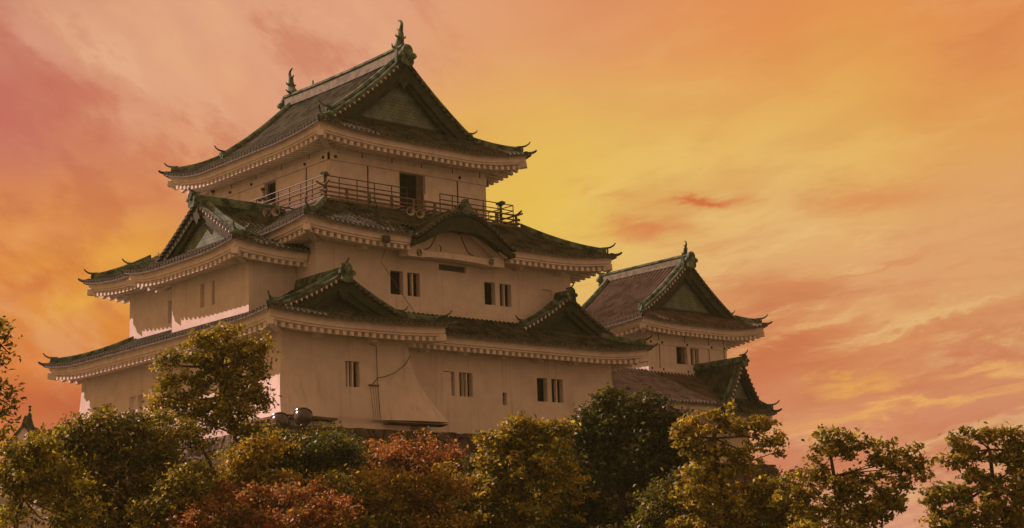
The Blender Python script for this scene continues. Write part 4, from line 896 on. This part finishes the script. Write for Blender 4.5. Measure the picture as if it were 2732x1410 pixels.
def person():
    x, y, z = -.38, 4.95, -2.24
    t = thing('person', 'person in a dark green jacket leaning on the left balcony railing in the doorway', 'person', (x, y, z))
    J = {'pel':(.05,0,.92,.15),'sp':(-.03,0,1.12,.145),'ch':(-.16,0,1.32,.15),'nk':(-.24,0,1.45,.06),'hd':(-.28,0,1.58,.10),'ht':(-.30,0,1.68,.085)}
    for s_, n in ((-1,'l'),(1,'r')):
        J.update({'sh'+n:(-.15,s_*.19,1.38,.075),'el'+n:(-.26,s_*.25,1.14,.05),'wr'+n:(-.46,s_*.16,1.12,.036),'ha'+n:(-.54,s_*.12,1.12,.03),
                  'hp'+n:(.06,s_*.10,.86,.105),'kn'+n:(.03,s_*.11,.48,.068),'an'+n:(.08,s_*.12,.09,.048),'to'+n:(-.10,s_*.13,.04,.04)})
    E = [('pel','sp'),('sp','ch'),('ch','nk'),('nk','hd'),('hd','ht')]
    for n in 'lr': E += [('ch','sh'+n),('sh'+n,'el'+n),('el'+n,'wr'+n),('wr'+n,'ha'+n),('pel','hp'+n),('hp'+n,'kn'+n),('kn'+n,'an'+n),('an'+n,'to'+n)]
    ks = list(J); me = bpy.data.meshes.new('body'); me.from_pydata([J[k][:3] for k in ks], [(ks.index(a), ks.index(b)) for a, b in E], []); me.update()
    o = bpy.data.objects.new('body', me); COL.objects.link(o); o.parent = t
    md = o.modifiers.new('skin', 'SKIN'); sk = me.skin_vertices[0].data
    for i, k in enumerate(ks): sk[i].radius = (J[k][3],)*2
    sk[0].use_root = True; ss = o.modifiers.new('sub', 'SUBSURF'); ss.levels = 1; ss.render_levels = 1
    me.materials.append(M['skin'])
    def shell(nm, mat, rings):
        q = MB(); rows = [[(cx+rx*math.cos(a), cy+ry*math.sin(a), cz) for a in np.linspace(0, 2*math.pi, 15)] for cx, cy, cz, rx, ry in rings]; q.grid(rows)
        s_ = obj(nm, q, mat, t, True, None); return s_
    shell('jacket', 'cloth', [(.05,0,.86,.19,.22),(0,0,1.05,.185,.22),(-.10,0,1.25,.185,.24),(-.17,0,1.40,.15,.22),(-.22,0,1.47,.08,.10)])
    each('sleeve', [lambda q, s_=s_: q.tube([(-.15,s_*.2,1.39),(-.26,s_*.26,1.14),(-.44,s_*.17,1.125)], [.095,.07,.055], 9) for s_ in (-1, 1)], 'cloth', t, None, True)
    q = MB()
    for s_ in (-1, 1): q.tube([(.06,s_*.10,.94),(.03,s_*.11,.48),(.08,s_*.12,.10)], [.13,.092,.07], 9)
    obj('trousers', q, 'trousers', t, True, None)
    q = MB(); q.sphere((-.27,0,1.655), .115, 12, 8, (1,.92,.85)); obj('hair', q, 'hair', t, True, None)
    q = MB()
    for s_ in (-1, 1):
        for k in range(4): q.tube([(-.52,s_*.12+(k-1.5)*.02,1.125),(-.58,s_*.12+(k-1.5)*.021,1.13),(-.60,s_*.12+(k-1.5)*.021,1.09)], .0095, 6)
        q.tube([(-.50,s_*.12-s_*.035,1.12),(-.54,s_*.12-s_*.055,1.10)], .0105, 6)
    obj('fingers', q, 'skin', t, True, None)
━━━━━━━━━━
Leave out the pictures and restate everything else word for word.

The Blender Python script for this scene continues. Write part 4, from line 896 on. This part finishes the script. Write for Blender 4.5. Measure the picture as if it were 2732x1410 pixels.
def person():
    x, y, z = -.38, 4.95, -2.24
    t = thing('person', 'person in a dark green jacket leaning on the left balcony railing in the doorway', 'person', (x, y, z))
    J = {'pel':(.05,0,.92,.15),'sp':(-.03,0,1.12,.145),'ch':(-.16,0,1.32,.15),'nk':(-.24,0,1.45,.06),'hd':(-.28,0,1.58,.10),'ht':(-.30,0,1.68,.085)}
    for s_, n in ((-1,'l'),(1,'r')):
        J.update({'sh'+n:(-.15,s_*.19,1.38,.075),'el'+n:(-.26,s_*.25,1.14,.05),'wr'+n:(-.46,s_*.16,1.12,.036),'ha'+n:(-.54,s_*.12,1.12,.03),
                  'hp'+n:(.06,s_*.10,.86,.105),'kn'+n:(.03,s_*.11,.48,.068),'an'+n:(.08,s_*.12,.09,.048),'to'+n:(-.10,s_*.13,.04,.04)})
    E = [('pel','sp'),('sp','ch'),('ch','nk'),('nk','hd'),('hd','ht')]
    for n in 'lr': E += [('ch','sh'+n),('sh'+n,'el'+n),('el'+n,'wr'+n),('wr'+n,'ha'+n),('pel','hp'+n),('hp'+n,'kn'+n),('kn'+n,'an'+n),('an'+n,'to'+n)]
    ks = list(J); me = bpy.data.meshes.new('body'); me.from_pydata([J[k][:3] for k in ks], [(ks.index(a), ks.index(b)) for a, b in E], []); me.update()
    o = bpy.data.objects.new('body', me); COL.objects.link(o); o.parent = t
    md = o.modifiers.new('skin', 'SKIN'); sk = me.skin_vertices[0].data
    for i, k in enumerate(ks): sk[i].radius = (J[k][3],)*2
    sk[0].use_root = True; ss = o.modifiers.new('sub', 'SUBSURF'); ss.levels = 1; ss.render_levels = 1
    me.materials.append(M['skin'])
    def shell(nm, mat, rings):
        q = MB(); rows = [[(cx+rx*math.cos(a), cy+ry*math.sin(a), cz) for a in np.linspace(0, 2*math.pi, 15)] for cx, cy, cz, rx, ry in rings]; q.grid(rows)
        s_ = obj(nm, q, mat, t, True, None); return s_
    shell('jacket', 'cloth', [(.05,0,.86,.19,.22),(0,0,1.05,.185,.22),(-.10,0,1.25,.185,.24),(-.17,0,1.40,.15,.22),(-.22,0,1.47,.08,.10)])
    each('sleeve', [lambda q, s_=s_: q.tube([(-.15,s_*.2,1.39),(-.26,s_*.26,1.14),(-.44,s_*.17,1.125)], [.095,.07,.055], 9) for s_ in (-1, 1)], 'cloth', t, None, True)
    q = MB()
    for s_ in (-1, 1): q.tube([(.06,s_*.10,.94),(.03,s_*.11,.48),(.08,s_*.12,.10)], [.13,.092,.07], 9)
    obj('trousers', q, 'trousers', t, True, None)
    q = MB(); q.sphere((-.27,0,1.655), .115, 12, 8, (1,.92,.85)); obj('hair', q, 'hair', t, True, None)
    q = MB()
    for s_ in (-1, 1):
        for k in range(4): q.tube([(-.52,s_*.12+(k-1.5)*.02,1.125),(-.58,s_*.12+(k-1.5)*.021,1.13),(-.60,s_*.12+(k-1.5)*.021,1.09)], .0095, 6)
        q.tube([(-.50,s_*.12-s_*.035,1.12),(-.54,s_*.12-s_*.055,1.10)], .0105, 6)
    obj('fingers', q, 'skin', t, True, None)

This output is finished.